§ AIM OF THE TASK: Repeat the material below exactly, with no pictures.

+++

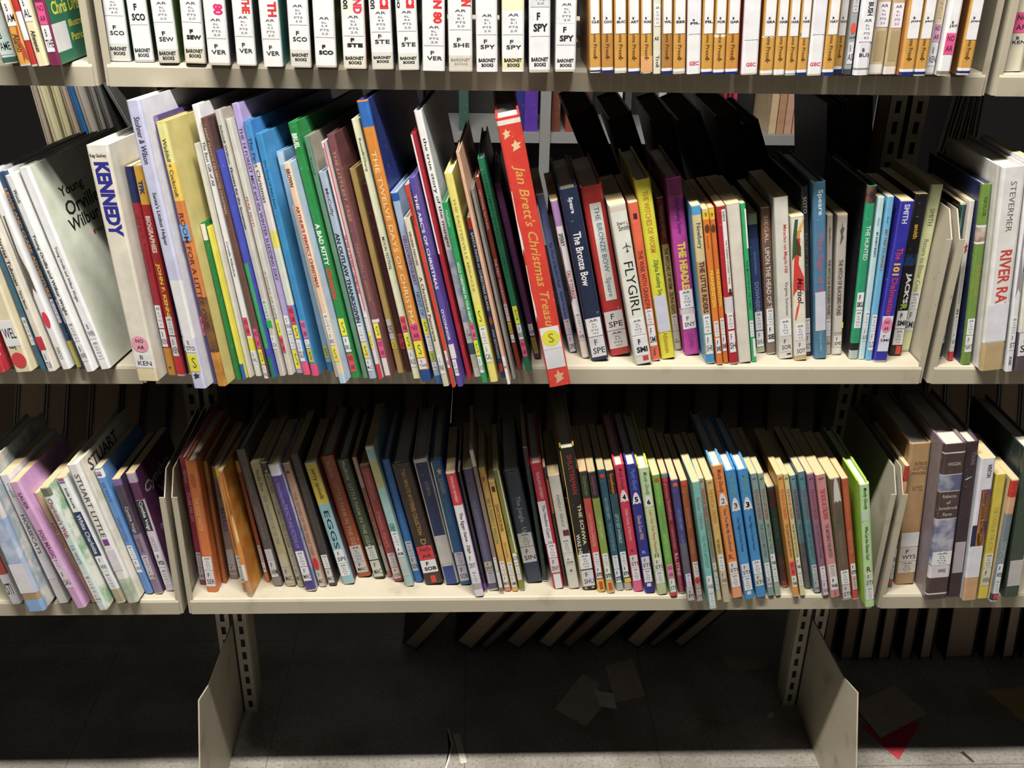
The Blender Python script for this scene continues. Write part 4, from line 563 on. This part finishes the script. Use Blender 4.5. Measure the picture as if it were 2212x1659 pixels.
def ghostly(v, geo, col, n, title, desc, spec, tc, g0, g1, side=None):
    B(v, geo, 'hard', col, desc, "h|#ghost|e4e0e0|%g|%g|.1|.9;h|%s|4c4c54|%g|%g|.33|.68|.04;%s" % (g1-g0 and g0, g1, n, g0+(g1-g0)*.38, g1-(g1-g0)*.18, spec), side=side)
ghostly('P', '476 552 1468 316 400 468', 'd0304e', '4', '', 'pink-red hardcover with white ghost numbered 4', "t|Mostly Ghostly|8c1c40|485|655|.25|.75|.01|i;t|Little Camp of Horrors|f0b8c0|810|1060|.3|.7|.01;h|R|7c1c40|1130|1155|.3|.7|.02;F|1178|1275|F STI|dcd4d8;A|1278|1378|3.5 3.0;b|f05c90|1382|1468", '', 660, 752)
ghostly('P', '566 646 1482 412 498 464', '2a2a8a', '5', '', 'deep blue hardcover with white ghost numbered 5', "t|Mostly Ghostly|5c84dc|490|665|.25|.75|.01|i;t|Ghouls Gone Wild|d8b8a0|860|1050|.3|.7|.01;h|R|78b0e8|1140|1165|.3|.7|.02;F|1190|1285|F STI|d4d4dc;A|1290|1390|3.5 3.0;P|e8e4f0|1400|1425|.3|.7", '', 678, 770)
ghostly('P', '664 744 1494 510 596 490', 'c4d8a0', '6', '', 'pale green hardcover with white ghost and yellow edge', "t|Mostly Ghostly|3c9484|515|700|.25|.75|.01|i;t|Let's Get This Party Haunted|e05838|820|1165|.3|.7|.01;h|H|2c7434|1165|1195|.3|.7|.02;F|1205|1300|F STI|d8dccc;A|1305|1400|3.5 3.0;b|c0cc94|1405|1494", '', 700, 790, side='e8e02c')
B('P', '764 828 1506 622 680 545', 'paper', '6cac44', 'grass green paperback with pink NO AR sticker', "O|562|592|d83c28;t|GIVE YOURSELF|a0d878|600|780|.3|.6;t|Goosebumps|8a9078|820|990|.2|.8|.01;t|ZAPPED IN SPACE|a4d080|1010|1200|.3|.65;N|1250|1362|f07cac;F|1365|1470|F STI;b|d83048|1475|1506")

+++

§ CORRECT OUTPUT:
The Blender Python script for this scene continues. Write part 4, from line 563 on. This part finishes the script. Use Blender 4.5. Measure the picture as if it were 2212x1659 pixels.
def ghostly(v, geo, col, n, title, desc, spec, tc, g0, g1, side=None):
    B(v, geo, 'hard', col, desc, "h|#ghost|e4e0e0|%g|%g|.1|.9;h|%s|4c4c54|%g|%g|.33|.68|.04;%s" % (g1-g0 and g0, g1, n, g0+(g1-g0)*.38, g1-(g1-g0)*.18, spec), side=side)
ghostly('P', '476 552 1468 316 400 468', 'd0304e', '4', '', 'pink-red hardcover with white ghost numbered 4', "t|Mostly Ghostly|8c1c40|485|655|.25|.75|.01|i;t|Little Camp of Horrors|f0b8c0|810|1060|.3|.7|.01;h|R|7c1c40|1130|1155|.3|.7|.02;F|1178|1275|F STI|dcd4d8;A|1278|1378|3.5 3.0;b|f05c90|1382|1468", '', 660, 752)
ghostly('P', '566 646 1482 412 498 464', '2a2a8a', '5', '', 'deep blue hardcover with white ghost numbered 5', "t|Mostly Ghostly|5c84dc|490|665|.25|.75|.01|i;t|Ghouls Gone Wild|d8b8a0|860|1050|.3|.7|.01;h|R|78b0e8|1140|1165|.3|.7|.02;F|1190|1285|F STI|d4d4dc;A|1290|1390|3.5 3.0;P|e8e4f0|1400|1425|.3|.7", '', 678, 770)
ghostly('P', '664 744 1494 510 596 490', 'c4d8a0', '6', '', 'pale green hardcover with white ghost and yellow edge', "t|Mostly Ghostly|3c9484|515|700|.25|.75|.01|i;t|Let's Get This Party Haunted|e05838|820|1165|.3|.7|.01;h|H|2c7434|1165|1195|.3|.7|.02;F|1205|1300|F STI|d8dccc;A|1305|1400|3.5 3.0;b|c0cc94|1405|1494", '', 700, 790, side='e8e02c')
B('P', '764 828 1506 622 680 545', 'paper', '6cac44', 'grass green paperback with pink NO AR sticker', "O|562|592|d83c28;t|GIVE YOURSELF|a0d878|600|780|.3|.6;t|Goosebumps|8a9078|820|990|.2|.8|.01;t|ZAPPED IN SPACE|a4d080|1010|1200|.3|.65;N|1250|1362|f07cac;F|1365|1470|F STI;b|d83048|1475|1506")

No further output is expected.